Leadsheets- Top 10 Basic Chords

I've been giving private piano lessons to all ages for quite sometime now. I have to agree with Keith Fletch, "The reality of life is that students and teachers only have so much time to devote to scales and chords studies."

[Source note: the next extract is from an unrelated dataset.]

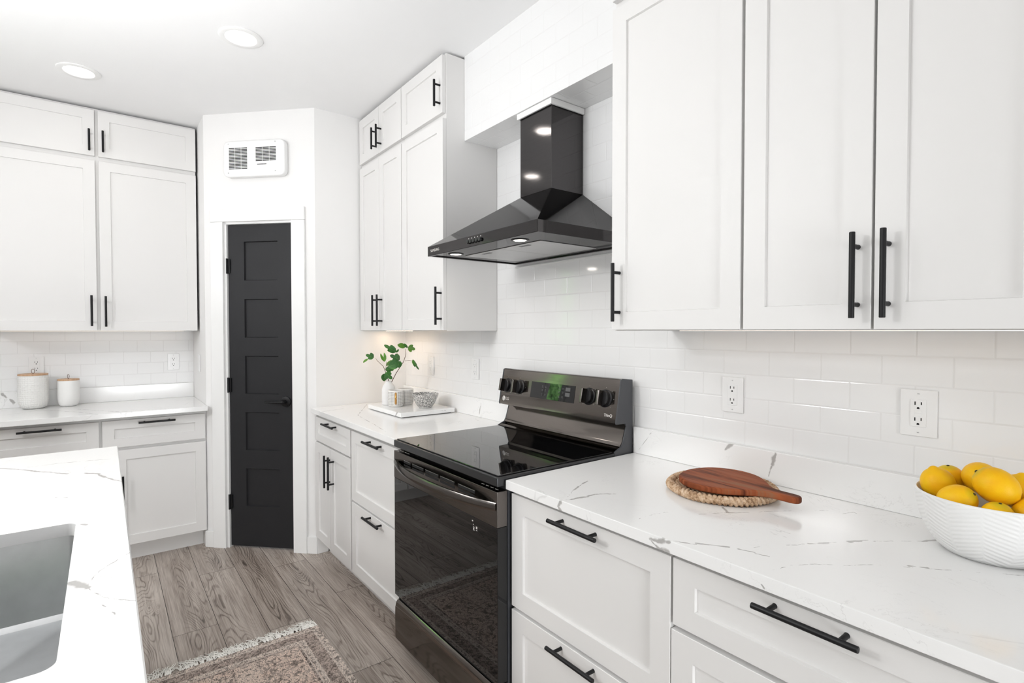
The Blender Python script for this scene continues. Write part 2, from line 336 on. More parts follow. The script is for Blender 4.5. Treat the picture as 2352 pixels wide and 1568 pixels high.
def leaf_mat(name, cols):
    t = NT(name); uv = t.sep(t.uv('uv'))
    side = t.math('ABSOLUTE', t.math('SUBTRACT', uv[1], 0.5))
    vein = t.mapr(t.math('ABSOLUTE', t.math('SUBTRACT', t.math('FRACT', t.math('MULTIPLY', t.math('ADD', uv[0], t.math('MULTIPLY', side, -0.8)), 6.0)), 0.5)), 0.0, 0.09, 1.0, 0.0)
    mid = t.mapr(side, 0.0, 0.035, 1.0, 0.0)
    m = t.math('MULTIPLY', t.math('MAXIMUM', t.math('MULTIPLY', vein, 0.5), mid), 0.5)
    n = t.noise(t.obj(), 22, 3)
    base = t.ramp(n, [(0.3, cols[0]), (0.55, cols[1]), (0.8, cols[2])])
    t.set(Base_Color=t.mix(m, base, (0.16, 0.32, 0.07)), Roughness=0.42); return t.m
MAT['leaf'] = leaf_mat('fig_leaf', ((0.012, 0.075, 0.010), (0.028, 0.14, 0.018), (0.075, 0.25, 0.02)))
MAT['leaf_young'] = leaf_mat('young_fig_leaf', ((0.05, 0.16, 0.012), (0.10, 0.26, 0.02), (0.20, 0.38, 0.03)))
def bowl_ribs():
    t = NT('ribbed_white_ceramic'); s = t.sep(t.obj())
    th = t.math('ARCTAN2', s[1], s[0]); k = t.math('MULTIPLY', t.math('ADD', th, 0.15), 14/(2*PI))
    fr = t.math('FRACT', k); par = t.math('SUBTRACT', t.math('MULTIPLY', t.math('FRACT', t.math('MULTIPLY', t.math('FLOOR', k), 0.5)), 4.0), 1.0)
    ph = t.math('ADD', t.math('MULTIPLY', s[2], 700.0), t.math('MULTIPLY', t.math('MULTIPLY', fr, par), 12.0))
    h = t.math('SINE', ph)
    edge = t.mapr(t.math('ABSOLUTE', t.math('SUBTRACT', fr, 0.5)), 0.40, 0.49, 1.0, 0.0)
    t.set(Base_Color=(0.84, 0.838, 0.83), Roughness=0.3)
    t.bump(t.math('MULTIPLY', h, edge), 0.4, 0.0011); return t.m
MAT['ribs'] = bowl_ribs()
def honey():
    t = NT('dimpled_white_ceramic'); s = t.sep(t.obj())
    th = t.math('MULTIPLY', t.math('ARCTAN2', s[1], s[0]), 0.072)
    v = t.n('ShaderNodeTexVoronoi'); v.inputs['Scale'].default_value = 78; t.put(v.inputs['Vector'], t.comb(th, s[2])); v.inputs['Randomness'].default_value = 0.25
    t.set(Base_Color=(0.83, 0.825, 0.80), Roughness=0.4); t.bump(v.outputs['Distance'], 0.7, 0.006); return t.m
MAT['honey'] = honey()
def mug_mat():
    t = NT('grid_glazed_mug'); s = t.sep(t.obj())
    th = t.math('MULTIPLY', t.math('ADD', t.math('ARCTAN2', s[1], s[0]), PI), 0.046)
    w = t.math('MULTIPLY', t.math('SUBTRACT', t.noise(t.obj(), 60, 1), 0.5), 0.002)
    def ln(x, pch, wd):
        return t.math('LESS_THAN', t.math('FRACT', t.math('DIVIDE', t.math('ADD', x, w), pch)), wd)
    g = t.math('MAXIMUM', ln(th, 0.0070, 0.15), ln(s[2], 0.0085, 0.13))
    g = t.math('MULTIPLY', g, t.math('MULTIPLY', t.math('GREATER_THAN', s[2], 0.009), t.math('LESS_THAN', s[2], 0.09)))
    g = t.math('MULTIPLY', g, t.math('GREATER_THAN', t.math('ABSOLUTE', t.math('SUBTRACT', th, PI*0.046)), 0.0115))
    t.set(Base_Color=t.mix(t.math('MULTIPLY', g, 0.9), (0.84, 0.82, 0.79), (0.04, 0.037, 0.035)), Roughness=0.25); return t.m
MAT['mug'] = mug_mat()
def speckle():
    t = NT('speckled_bowl_glaze'); v = t.n('ShaderNodeTexVoronoi'); v.inputs['Scale'].default_value = 300; t.put(v.inputs['Vector'], t.obj())
    m = t.mapr(v.outputs['Distance'], 0.46, 0.56, 1.0, 0.0)
    s = t.sep(t.obj()); m = t.math('MULTIPLY', m, t.math('GREATER_THAN', s[2], 0.006))
    t.set(Base_Color=t.mix(m, (0.80, 0.78, 0.75), (0.035, 0.033, 0.032)), Roughness=0.3); return t.m
MAT['speckle'] = speckle()

# ------------------------------------------------------------------ mesh helpers
class MB:
    def __init__(s): s.bm = bmesh.new(); s.wn = False
    def box(s, x0, x1, y0, y1, z0, z1, bev=0.0, seg=2):
        r = bmesh.ops.create_cube(s.bm, size=1.0)['verts']
        for v in r:
            v.co = Vector((x0+(v.co.x+0.5)*(x1-x0), y0+(v.co.y+0.5)*(y1-y0), z0+(v.co.z+0.5)*(z1-z0)))
        if bev > 0:
            s.wn = True
            es = list({e for v in r for e in v.link_edges})
            bmesh.ops.bevel(s.bm, geom=es, offset=bev, segments=seg, affect='EDGES', profile=0.5)
        return s
    def tube(s, pts, r, seg=12, cap=True, closed=False):
        pts = [Vector(p) for p in pts]; n = len(pts); rings = []
        rr = r if isinstance(r, (list, tuple)) else [r]*n
        prev = None
        for i, p in enumerate(pts):
            if closed: d = (pts[(i+1) % n]-pts[i-1])
            else: d = (pts[min(i+1, n-1)]-pts[max(i-1, 0)])
            d.normalize()
            if prev is None:
                u = d.orthogonal().normalized()
            else:
                u = (prev-d*prev.dot(d)); u = u.normalized() if u.length > 1e-6 else d.orthogonal().normalized()
            prev = u; v = d.cross(u)
            rings.append([s.bm.verts.new(p+(u*math.cos(a)+v*math.sin(a))*rr[i]) for a in [2*PI*k/seg for k in range(seg)]])
        for i in range(n if closed else n-1):
            a, b = rings[i], rings[(i+1) % n]
            for k in range(seg): s.bm.faces.new((a[k], a[(k+1) % seg], b[(k+1) % seg], b[k]))
        if cap and not closed:
            s.bm.faces.new(list(reversed(rings[0]))); s.bm.faces.new(rings[-1])
        return s
    def lathe(s, prof, c=(0, 0, 0), seg=48, sx=1.0, sy=1.0):
        c = Vector(c); rings = []
        for r, z in prof:
            if r < 1e-6: rings.append([s.bm.verts.new(c+Vector((0, 0, z)))])
            else: rings.append([s.bm.verts.new(c+Vector((r*sx*math.cos(2*PI*k/seg), r*sy*math.sin(2*PI*k/seg), z))) for k in range(seg)])
        for a, b in zip(rings, rings[1:]):
            for k in range(seg):
                k2 = (k+1) % seg
                if len(a) == 1 and len(b) == 1: continue
                if len(a) == 1: s.bm.faces.new((a[0], b[k2], b[k]))
                elif len(b) == 1: s.bm.faces.new((a[k], a[k2], b[0]))
                else: s.bm.faces.new((a[k], a[k2], b[k2], b[k]))
        return s
    def prism(s, poly, ax, lo, hi, bev=0.0, seg=2):
        """2-D polygon extruded along axis ax from lo to hi"""
        def p3(a, b, t):
            return Vector({0: (t, a, b), 1: (a, t, b), 2: (a, b, t)}[ax])
        v0 = [s.bm.verts.new(p3(a, b, lo)) for a, b in poly]; v1 = [s.bm.verts.new(p3(a, b, hi)) for a, b in poly]
        n = len(poly); fs = [s.bm.faces.new(v0[::-1]), s.bm.faces.new(v1)]
        for i in range(n): fs.append(s.bm.faces.new((v0[i], v0[(i+1) % n], v1[(i+1) % n], v1[i])))
        bmesh.ops.recalc_face_normals(s.bm, faces=fs)
        if bev > 0:
            s.wn = True
            es = list(set(fs[0].edges) | set(fs[1].edges))
            bmesh.ops.bevel(s.bm, geom=es, offset=bev, segments=seg, affect='EDGES', profile=0.5)
        return s
    def quad(s, *pts):
        s.bm.faces.new([s.bm.verts.new(Vector(p)) for p in pts]); return s
    def panel(s, x0, x1, z0, z1, y, t, recs, rec=0.008, ch=0.0012, slope=0.0015):
        """flat slab whose front (facing -y, at y) holds recessed panels recs=[(x0,x1,z0,z1)], all with the same x0,x1, from bottom to top"""
        bm = s.bm
        def V(x, yy, z): return bm.verts.new((x, yy, z))
        def ring(a, b): 
            for i in range(4): bm.faces.new((a[i], a[(i+1) % 4], b[(i+1) % 4], b[i]))
        back = [V(x0, y+t, z0), V(x1, y+t, z0), V(x1, y+t, z1), V(x0, y+t, z1)]
        e1 = [V(x0, y+ch, z0), V(x1, y+ch, z0), V(x1, y+ch, z1), V(x0, y+ch, z1)]
        fx0, fx1, fz0, fz1 = x0+ch, x1-ch, z0+ch, z1-ch
        ring(back, e1); bm.faces.new(back)
        xa, xb = recs[0][0], recs[0][1]
        zs = [fz0] + [z for r in recs for z in (r[2], r[3])] + [fz1]
        cols = [[V(x, y, z) for z in zs] for x in (fx0, xa, xb, fx1)]
        m = len(zs)
        bm.faces.new((e1[0], e1[1], cols[3][0], cols[2][0], cols[1][0], cols[0][0]))
        bm.faces.new([e1[1], e1[2]] + [cols[3][k] for k in range(m-1, -1, -1)])
        bm.faces.new((e1[2], e1[3], cols[0][-1], cols[1][-1], cols[2][-1], cols[3][-1]))
        bm.faces.new([e1[3], e1[0]] + [cols[0][k] for k in range(m)])
        for k in range(m-1):
            bm.faces.new((cols[0][k], cols[1][k], cols[1][k+1], cols[0][k+1]))
            bm.faces.new((cols[2][k], cols[3][k], cols[3][k+1], cols[2][k+1]))
            a = [cols[1][k], cols[2][k], cols[2][k+1], cols[1][k+1]]
            if k % 2 == 0: bm.faces.new(a)
            else:
                i = [V(xa+slope, y+rec, zs[k]+slope), V(xb-slope, y+rec, zs[k]+slope), V(xb-slope, y+rec, zs[k+1]-slope), V(xa+slope, y+rec, zs[k+1]-slope)]
                ring(a, i); bm.faces.new(i)
        bmesh.ops.recalc_face_normals(bm, faces=bm.faces[:])
        return s
    def build(s, name, mat, parent=None, smooth=35, world=False, loc=None):
        me = bpy.data.meshes.new(name)
        s.bm.normal_update(); s.bm.to_mesh(me); s.bm.free()
        if smooth:
            me.polygons.foreach_set('use_smooth', [True]*len(me.polygons)); me.set_sharp_from_angle(angle=math.radians(smooth))
        for m in (mat if isinstance(mat, (list, tuple)) else [mat]): me.materials.append(m)
        o = bpy.data.objects.new(name, me); C.objects.link(o)
        if smooth and s.wn:
            wm = o.modifiers.new('weighted_normal', 'WEIGHTED_NORMAL'); wm.keep_sharp = True; wm.weight = 100
        if parent is not None:
            if world:
                r = parent
                while r.parent: r = r.parent
                me.transform((Matrix.Translation(r.location) @ r.rotation_euler.to_matrix().to_4x4()).inverted())
            o.parent = parent
        elif loc is not None:
            me.transform(Matrix.Translation(-Vector(loc))); o.location = loc
        return o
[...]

Keith's book, Chord/Scale Mastery, is a textbook used by jazz educators internationally. He has performed all over the world for Yamaha Music Education. He can be visited at

* TOP 10 CHORD APPROACH used in jazz, presented in the Key of C

1. Major7 Chord: C E G B
Play the Major Triad, Then the 7th Chord

Major7 Scale Options
I-Major, Ionian Mode: C D E F G A B C
IV-Major, Lydian Mode (#4) C D E F# G A B C
VI-Harmonic Minor (#2, #4) C D# E F# G A B C

2. Dominant7 Chord: C E G Bb
Play The 7th Chord

Dominant 7 Scale Options
V-Major, Mixolydian Mode(b7) C D E F G A Bb C
IV-Melodic Minor(#4,b7)(Lydian Dominant Scale) C D E F# G A Bb C
V-Melodic Minor(b6,b7) ("Hindu" Scale) C D E F G Ab Bb C

3. C7(b9): C E G Bb Db
Play The 9th Chord

Inverted Diminished (H,W,H,W,H,W,H,W)
Extensions: b9, #9, #11, 13
C Db D# E F# G A Bb C

4. C Minor7: C Eb G Bb
Play The Minor Triad, Then The 7th Chord

II-Major, Dorian Mode(b3, b7) C D Eb F G A Bb C

5. C Minor7: C Eb G B
Play The 7th Chord

I- Melodic Minor (b3) C D Eb F G A B C

6. C Diminshed7: C Eb Gb Bbb
Play The Augmented Triad, Then Play The 7th Chord

7. C Diminshed: C Eb Gb Bb

8. C7 Augmented(#5): C E G# Bb

Whole Tone (W,W,W,W,W,W)
C D E F# G# A# C

9. C7(#5,#9): C E G# Bb D#
Play The 9th Chord

VII-Melodic Minor (b2,b3,b4,b5,b6,b7)
("Altered", "Diminished Whole Tone", or "Super Locrian" Scale)
(H,W,H,W,W,W,W) Extensions:b9,#9,#11,b13

10. C7(#5): C E G# B
Play The 7th Chord

III-Melodic Minor (#4,#5)
(Inverted Altered or Lydian Augmented Scale)

Keith's Basic Training Method:

"After the player finishes practicing the four triads matched with the 10 chords with a chosen scale for each, a leadsheet is presented with the chords in the same order, four bars for each chord."

Testing students' knowledge by having them only look at the chord change, play the chord to the 7th/9th, and then play the scale in one octave is good practice. Try soloing using chord tones and then successfully playing the whole scale. Add an improv track and play along, too.

I hope you enjoy using this method with your students as I have.